• **PROBLEM TO WORK ON**:
Gather every line holding the string "Blender".

_____

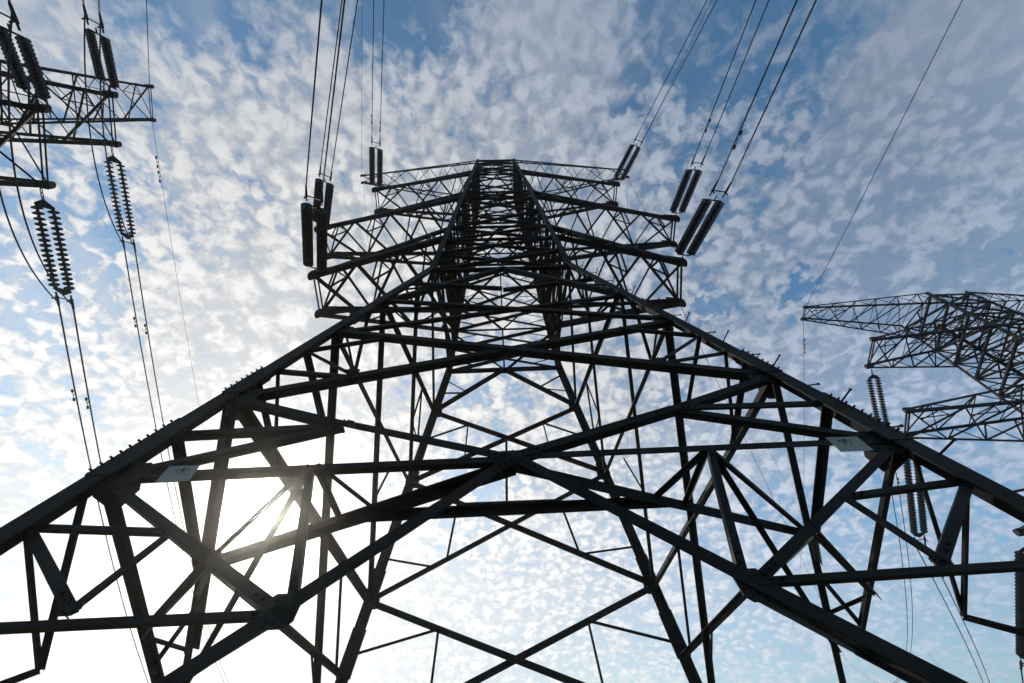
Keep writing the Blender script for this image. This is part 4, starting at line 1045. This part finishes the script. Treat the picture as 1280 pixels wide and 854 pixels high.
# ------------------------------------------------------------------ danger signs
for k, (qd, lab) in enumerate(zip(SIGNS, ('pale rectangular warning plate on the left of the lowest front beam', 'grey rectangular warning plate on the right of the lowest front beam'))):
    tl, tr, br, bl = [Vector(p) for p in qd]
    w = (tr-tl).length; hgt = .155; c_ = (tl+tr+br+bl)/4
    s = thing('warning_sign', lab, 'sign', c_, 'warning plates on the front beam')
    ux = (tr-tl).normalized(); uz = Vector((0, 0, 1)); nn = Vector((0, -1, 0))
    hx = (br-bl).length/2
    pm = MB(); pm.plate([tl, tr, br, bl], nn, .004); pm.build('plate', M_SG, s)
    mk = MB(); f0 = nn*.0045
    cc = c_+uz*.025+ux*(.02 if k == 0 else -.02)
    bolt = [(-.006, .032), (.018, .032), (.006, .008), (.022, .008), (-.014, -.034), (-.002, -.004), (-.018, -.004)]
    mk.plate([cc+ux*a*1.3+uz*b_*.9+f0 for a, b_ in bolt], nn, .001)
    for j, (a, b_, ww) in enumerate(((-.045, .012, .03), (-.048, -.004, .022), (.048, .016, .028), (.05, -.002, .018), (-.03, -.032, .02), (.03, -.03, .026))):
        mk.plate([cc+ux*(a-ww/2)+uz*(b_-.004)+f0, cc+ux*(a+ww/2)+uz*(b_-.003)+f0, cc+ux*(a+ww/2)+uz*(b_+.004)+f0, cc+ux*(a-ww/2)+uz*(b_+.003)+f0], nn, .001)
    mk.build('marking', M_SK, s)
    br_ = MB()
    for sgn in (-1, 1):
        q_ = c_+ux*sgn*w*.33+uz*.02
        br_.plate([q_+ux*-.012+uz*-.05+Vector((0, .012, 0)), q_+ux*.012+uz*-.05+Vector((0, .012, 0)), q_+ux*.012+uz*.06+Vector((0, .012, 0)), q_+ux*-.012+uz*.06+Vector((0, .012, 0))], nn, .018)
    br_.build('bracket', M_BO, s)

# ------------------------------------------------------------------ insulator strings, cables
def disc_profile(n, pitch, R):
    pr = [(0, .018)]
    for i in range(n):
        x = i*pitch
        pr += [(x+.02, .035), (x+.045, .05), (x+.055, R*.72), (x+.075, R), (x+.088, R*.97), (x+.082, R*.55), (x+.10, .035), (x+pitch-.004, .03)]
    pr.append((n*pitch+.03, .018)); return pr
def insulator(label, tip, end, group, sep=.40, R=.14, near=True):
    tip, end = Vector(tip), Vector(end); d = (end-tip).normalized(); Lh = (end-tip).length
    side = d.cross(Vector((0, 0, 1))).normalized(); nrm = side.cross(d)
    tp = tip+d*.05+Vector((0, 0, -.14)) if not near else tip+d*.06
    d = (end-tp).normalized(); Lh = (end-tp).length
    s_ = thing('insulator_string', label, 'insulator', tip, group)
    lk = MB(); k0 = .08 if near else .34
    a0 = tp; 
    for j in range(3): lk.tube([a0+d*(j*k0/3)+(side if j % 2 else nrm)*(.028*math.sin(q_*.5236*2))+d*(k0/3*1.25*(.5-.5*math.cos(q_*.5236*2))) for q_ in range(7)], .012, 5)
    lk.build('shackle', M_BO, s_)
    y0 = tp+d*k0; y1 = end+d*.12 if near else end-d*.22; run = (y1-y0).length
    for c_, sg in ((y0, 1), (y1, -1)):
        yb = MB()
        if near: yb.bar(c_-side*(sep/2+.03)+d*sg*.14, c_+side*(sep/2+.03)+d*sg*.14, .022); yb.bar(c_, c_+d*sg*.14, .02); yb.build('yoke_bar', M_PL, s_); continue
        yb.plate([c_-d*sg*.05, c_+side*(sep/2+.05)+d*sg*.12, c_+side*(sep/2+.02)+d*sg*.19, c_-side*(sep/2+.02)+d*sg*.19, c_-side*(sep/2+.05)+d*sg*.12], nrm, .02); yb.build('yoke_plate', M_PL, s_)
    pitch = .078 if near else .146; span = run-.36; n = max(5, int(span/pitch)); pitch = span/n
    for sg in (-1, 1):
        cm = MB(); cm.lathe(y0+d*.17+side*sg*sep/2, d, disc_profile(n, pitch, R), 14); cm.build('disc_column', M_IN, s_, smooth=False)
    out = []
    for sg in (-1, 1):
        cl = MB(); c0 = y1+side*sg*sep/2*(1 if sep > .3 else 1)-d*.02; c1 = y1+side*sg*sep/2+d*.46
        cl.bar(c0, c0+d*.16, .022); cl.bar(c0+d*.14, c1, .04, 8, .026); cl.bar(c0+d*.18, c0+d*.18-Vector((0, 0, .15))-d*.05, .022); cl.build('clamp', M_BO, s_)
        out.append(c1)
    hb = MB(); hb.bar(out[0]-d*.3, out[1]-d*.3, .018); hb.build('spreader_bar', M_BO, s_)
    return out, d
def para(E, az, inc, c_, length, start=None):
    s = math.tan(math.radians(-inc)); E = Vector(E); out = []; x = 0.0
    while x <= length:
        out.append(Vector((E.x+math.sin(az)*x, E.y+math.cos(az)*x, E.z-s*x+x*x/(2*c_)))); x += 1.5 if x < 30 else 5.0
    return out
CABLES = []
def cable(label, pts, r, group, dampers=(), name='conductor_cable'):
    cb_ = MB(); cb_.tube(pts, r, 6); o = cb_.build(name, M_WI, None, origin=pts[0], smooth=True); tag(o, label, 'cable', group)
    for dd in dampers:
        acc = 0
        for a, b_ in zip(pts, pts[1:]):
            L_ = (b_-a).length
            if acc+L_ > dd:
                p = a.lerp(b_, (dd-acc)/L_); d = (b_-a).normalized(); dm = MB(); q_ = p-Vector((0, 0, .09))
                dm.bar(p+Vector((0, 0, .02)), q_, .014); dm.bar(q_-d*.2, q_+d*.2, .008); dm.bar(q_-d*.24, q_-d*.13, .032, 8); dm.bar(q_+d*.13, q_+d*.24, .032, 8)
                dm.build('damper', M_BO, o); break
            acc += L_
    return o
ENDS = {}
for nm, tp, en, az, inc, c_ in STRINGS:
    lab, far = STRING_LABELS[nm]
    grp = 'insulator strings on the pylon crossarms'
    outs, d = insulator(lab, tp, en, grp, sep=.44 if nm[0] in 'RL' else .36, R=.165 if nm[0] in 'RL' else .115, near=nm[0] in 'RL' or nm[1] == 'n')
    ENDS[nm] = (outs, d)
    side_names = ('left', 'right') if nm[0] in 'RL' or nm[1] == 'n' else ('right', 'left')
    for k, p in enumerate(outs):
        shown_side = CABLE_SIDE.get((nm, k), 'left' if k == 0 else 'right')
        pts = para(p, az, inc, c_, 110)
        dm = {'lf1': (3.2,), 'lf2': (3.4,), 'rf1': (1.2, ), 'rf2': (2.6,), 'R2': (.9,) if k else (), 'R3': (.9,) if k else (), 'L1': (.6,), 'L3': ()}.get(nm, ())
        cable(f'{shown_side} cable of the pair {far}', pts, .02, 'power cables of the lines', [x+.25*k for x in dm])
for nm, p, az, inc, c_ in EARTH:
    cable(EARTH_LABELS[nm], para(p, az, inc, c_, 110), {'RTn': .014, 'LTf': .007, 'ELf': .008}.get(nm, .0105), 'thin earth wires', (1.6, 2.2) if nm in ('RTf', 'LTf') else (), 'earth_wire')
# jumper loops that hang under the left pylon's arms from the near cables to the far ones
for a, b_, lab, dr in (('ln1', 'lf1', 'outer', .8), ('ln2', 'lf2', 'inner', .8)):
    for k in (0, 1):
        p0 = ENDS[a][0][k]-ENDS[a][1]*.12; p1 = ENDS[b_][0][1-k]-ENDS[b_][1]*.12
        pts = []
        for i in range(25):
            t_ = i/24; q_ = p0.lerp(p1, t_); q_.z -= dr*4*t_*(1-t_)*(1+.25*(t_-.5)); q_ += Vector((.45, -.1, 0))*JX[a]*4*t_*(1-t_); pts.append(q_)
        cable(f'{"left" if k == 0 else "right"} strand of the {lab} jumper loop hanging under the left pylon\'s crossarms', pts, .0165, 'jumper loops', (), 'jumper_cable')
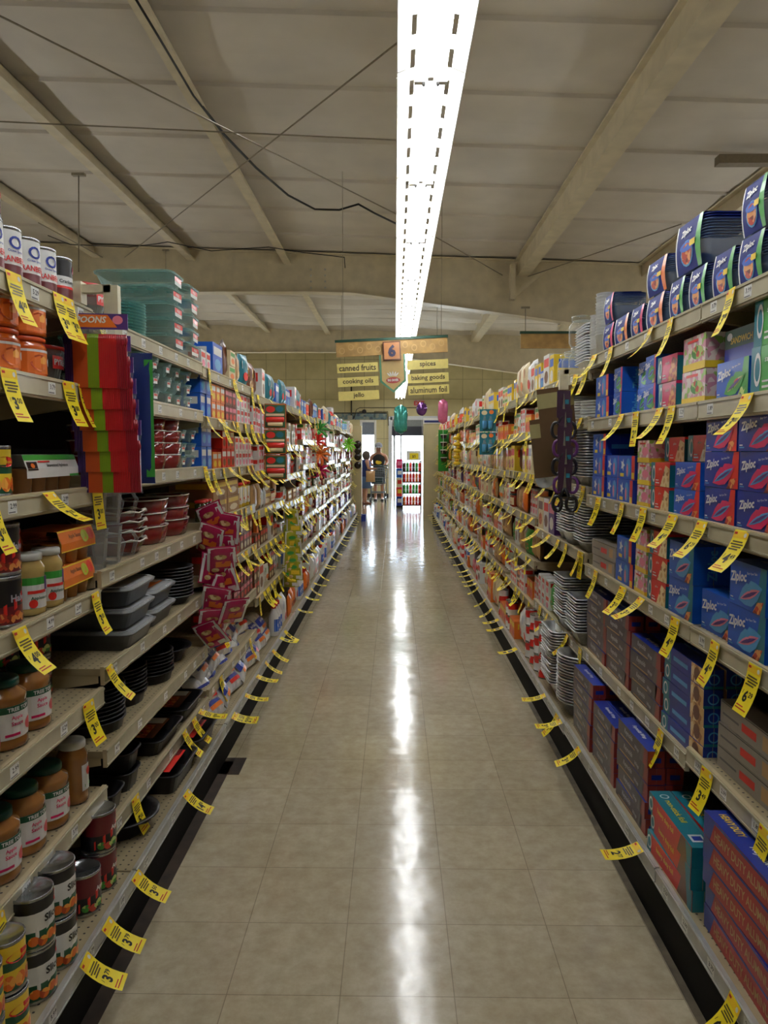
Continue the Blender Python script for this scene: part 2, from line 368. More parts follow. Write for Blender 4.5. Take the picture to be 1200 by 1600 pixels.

_____

• **EXERCISE RESPONSE**:
Keep writing the Blender script for this image. This is part 4, starting at line 1045. This part finishes the script. Treat the picture as 1280 pixels wide and 854 pixels high.
Continue the Blender Python script for this scene: part 2, from line 368. More parts follow. Write for Blender 4.5. Take the picture to be 1200 by 1600 pixels.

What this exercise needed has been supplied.